Nas
duas vezes em que liguei a TV esta semana, eles estavam lá. Ambos se vestiam
bem, falavam com clareza e não suavam, mesmo que estivessem no meio de uma
tempestade. Aposto que estavam perfumados. Se a TV exalasse cheiro, o aroma
ocuparia a sala toda.
Com
falsa modéstia, diziam ao entrevistador que não se consideravam gurus. Minimizam
o que garante a própria existência: o acúmulo de dinheiro. No espelho, se veem
como sujeitos com boas ideias, dispostos a compartilhá-las com outras pessoas
que buscam qualidade de vida. Ou seria sucesso? Mudança de personalidade? Motivá-las
a protagonizar a própria vida? Torná-las proativas?
Os
clichês se amontoam para compor as receitas que servem como efeito colateral de
uma sociedade doente. Neste corpo enfermo, circulam imediatismo, fidelidade
cega ao consumo, individualismo, culto à aparência e outros microorganismos
semelhantes.
Em
um olhar microscópico, os gurus se revelam ocos. Como os caixeiros viajantes do
século 19, eles vendem receitas infalíveis para um público desesperado por
respostas milagrosas. Oferecem elixires exóticos que funcionarão como placebo para
males específicos.
Os
gurus do século 21 se fantasiam de profetas. A falsa sabedoria se esconde atrás
de respostas passo a passo, impregnadas de superficialidade. Profetas respiram
metáforas. Jamais indicam o caminho único.
Os
gurus trocam o cajado e as roupas maltrapilhas por palco, microfone, terno e
gravata, enquanto exigem fé incondicional. Sem ela, o fiel consumidor não
chegará ao paraíso ou permanecerá paralisado no purgatório do mercado, esteja
em igrejas ou em templos onde imperam reuniões, crachás e outros elementos, que
se valorizam quando ganham nomes em inglês.
Os
gurus também fingem agir como curandeiros para os males da vida profissional.

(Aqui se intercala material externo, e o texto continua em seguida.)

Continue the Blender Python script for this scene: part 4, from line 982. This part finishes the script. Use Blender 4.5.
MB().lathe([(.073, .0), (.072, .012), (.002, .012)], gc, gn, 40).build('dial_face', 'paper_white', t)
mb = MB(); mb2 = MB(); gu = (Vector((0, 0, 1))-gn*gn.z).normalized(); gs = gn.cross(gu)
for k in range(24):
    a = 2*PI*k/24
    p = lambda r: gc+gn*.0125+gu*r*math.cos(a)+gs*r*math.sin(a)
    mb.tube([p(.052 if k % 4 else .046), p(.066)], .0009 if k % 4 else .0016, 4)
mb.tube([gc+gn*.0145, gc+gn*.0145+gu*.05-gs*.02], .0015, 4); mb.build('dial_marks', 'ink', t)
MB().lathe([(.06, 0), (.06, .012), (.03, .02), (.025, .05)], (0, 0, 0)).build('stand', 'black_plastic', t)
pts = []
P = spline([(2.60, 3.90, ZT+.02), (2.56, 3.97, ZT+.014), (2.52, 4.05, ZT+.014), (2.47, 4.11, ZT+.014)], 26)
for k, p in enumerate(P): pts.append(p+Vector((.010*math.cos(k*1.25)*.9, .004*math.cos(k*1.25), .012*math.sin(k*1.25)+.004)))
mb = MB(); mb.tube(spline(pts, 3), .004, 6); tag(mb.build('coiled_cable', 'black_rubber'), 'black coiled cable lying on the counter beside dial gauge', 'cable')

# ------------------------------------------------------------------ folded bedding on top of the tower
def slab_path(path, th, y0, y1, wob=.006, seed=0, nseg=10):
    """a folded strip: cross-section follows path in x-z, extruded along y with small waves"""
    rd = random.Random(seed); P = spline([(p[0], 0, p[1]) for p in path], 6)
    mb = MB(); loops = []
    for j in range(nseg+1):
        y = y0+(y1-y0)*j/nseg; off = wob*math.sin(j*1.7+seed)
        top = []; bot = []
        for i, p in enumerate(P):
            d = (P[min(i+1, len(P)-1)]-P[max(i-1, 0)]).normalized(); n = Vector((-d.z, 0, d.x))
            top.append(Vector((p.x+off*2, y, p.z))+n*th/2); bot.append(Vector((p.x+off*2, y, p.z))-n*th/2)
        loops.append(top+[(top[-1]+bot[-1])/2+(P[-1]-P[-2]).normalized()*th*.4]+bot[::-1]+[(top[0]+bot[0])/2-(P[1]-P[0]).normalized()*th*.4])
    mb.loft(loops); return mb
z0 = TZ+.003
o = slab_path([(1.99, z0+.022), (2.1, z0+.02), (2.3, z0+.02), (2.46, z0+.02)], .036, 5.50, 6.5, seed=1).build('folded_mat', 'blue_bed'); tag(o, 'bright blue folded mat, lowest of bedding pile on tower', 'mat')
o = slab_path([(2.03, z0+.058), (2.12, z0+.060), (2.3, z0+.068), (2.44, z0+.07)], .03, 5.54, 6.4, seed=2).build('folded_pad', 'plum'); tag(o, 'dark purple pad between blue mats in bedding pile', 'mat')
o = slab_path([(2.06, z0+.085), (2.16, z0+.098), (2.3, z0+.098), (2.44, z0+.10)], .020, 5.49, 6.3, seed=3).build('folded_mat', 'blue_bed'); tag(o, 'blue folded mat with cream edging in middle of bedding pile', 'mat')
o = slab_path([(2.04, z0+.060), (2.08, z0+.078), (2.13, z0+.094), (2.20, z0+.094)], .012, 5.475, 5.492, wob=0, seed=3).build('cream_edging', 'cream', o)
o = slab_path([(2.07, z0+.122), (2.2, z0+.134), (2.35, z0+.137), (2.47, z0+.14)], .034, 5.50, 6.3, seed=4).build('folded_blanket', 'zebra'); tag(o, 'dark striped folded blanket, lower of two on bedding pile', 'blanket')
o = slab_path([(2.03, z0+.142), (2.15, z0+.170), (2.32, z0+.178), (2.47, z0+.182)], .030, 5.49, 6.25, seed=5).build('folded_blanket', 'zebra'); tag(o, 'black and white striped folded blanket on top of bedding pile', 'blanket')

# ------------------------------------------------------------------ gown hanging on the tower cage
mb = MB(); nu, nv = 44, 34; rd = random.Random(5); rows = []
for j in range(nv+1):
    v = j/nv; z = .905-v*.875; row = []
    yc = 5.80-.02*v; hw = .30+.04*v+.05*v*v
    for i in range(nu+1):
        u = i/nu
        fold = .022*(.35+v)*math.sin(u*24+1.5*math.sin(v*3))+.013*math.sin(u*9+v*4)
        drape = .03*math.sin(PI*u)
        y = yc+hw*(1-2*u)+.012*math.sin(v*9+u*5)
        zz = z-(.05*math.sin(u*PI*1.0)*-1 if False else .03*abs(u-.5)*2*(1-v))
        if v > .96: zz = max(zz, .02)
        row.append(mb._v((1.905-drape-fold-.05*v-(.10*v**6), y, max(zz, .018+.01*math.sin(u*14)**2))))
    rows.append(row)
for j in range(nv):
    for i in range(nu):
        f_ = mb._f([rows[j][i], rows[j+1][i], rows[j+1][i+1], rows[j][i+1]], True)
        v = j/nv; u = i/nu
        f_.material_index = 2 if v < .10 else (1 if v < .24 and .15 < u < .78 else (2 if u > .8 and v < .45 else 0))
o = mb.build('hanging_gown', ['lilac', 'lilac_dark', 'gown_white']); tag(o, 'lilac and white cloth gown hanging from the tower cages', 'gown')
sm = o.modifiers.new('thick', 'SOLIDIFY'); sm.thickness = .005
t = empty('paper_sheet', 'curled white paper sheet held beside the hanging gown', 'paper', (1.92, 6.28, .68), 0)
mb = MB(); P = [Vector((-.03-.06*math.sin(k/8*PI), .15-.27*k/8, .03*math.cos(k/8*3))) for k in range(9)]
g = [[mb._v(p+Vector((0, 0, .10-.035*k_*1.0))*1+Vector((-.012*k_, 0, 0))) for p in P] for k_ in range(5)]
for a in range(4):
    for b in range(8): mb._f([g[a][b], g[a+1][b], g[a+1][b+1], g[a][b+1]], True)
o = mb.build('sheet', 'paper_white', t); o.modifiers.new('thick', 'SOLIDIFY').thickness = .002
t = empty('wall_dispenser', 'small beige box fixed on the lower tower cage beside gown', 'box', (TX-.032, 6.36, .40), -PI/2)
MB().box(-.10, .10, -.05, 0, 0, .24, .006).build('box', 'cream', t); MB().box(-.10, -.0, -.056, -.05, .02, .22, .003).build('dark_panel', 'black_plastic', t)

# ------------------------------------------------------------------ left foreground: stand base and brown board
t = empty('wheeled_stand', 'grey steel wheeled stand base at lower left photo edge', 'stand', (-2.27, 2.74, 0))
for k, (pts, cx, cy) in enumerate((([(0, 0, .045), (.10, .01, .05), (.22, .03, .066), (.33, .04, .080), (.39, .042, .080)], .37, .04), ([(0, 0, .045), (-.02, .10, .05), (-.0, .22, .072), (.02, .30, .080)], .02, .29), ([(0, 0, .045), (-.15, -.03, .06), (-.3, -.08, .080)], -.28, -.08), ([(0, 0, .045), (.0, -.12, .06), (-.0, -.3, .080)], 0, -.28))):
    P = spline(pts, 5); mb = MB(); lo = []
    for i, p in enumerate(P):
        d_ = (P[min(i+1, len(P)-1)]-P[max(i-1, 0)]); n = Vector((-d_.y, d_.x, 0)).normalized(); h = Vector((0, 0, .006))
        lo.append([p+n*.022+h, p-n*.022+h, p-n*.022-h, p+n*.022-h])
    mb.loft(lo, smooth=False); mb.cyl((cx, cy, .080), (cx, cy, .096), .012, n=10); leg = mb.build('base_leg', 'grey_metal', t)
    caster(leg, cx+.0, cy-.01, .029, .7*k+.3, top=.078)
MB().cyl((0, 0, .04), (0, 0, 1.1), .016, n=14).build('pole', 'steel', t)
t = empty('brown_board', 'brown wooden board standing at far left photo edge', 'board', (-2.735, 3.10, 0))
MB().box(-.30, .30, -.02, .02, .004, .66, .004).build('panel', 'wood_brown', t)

Como pajés artificiais, prometem a virada de mesa na próxima esquina ou na
semana que vem.
Pajés
ou xamãs sabem que o processo de cura é lento e depende do interior do
paciente. Pajés vêem com clareza a incerteza da cura. Às vezes, basta o
conforto de reduzir a dor. A sabedoria destes homens reside na convicção de que
o saber nunca é finito ou absorvido totalmente. O aprendizado é interminável e,
acima de tudo, indeterminado. Os gurus da modernidade, ao contrário, transpiram
convicção absoluta e conhecimento de causa, com respostas que se encaixam em
todas as dúvidas.
Os
gurus são filhotes do espetáculo. Motivam para entreter. Divertem para motivar.
Das palavras articuladas aos gestos calculados, caminham sobre o padrão, com
controle cirúrgico sobre a fé alheia. Prometem a felicidade e a mudança de
destino, embora conscientes de que virar a página depende do dono do livro, e
não de quem o vendeu.
Por
ironia, ao vê-los na TV, fiquei motivado. Pensei sobre eles. Enquanto escrevia,
os gurus vendiam livros de auto-ajuda. As obras davam dicas para enriquecer,
com a certeza de que ricos ficarão apenas os autores. Confesso que, por um
instante, eles quase me convenceram com as pregações. Para me proteger, me
agarrei ao meu próprio guru, o controle remoto.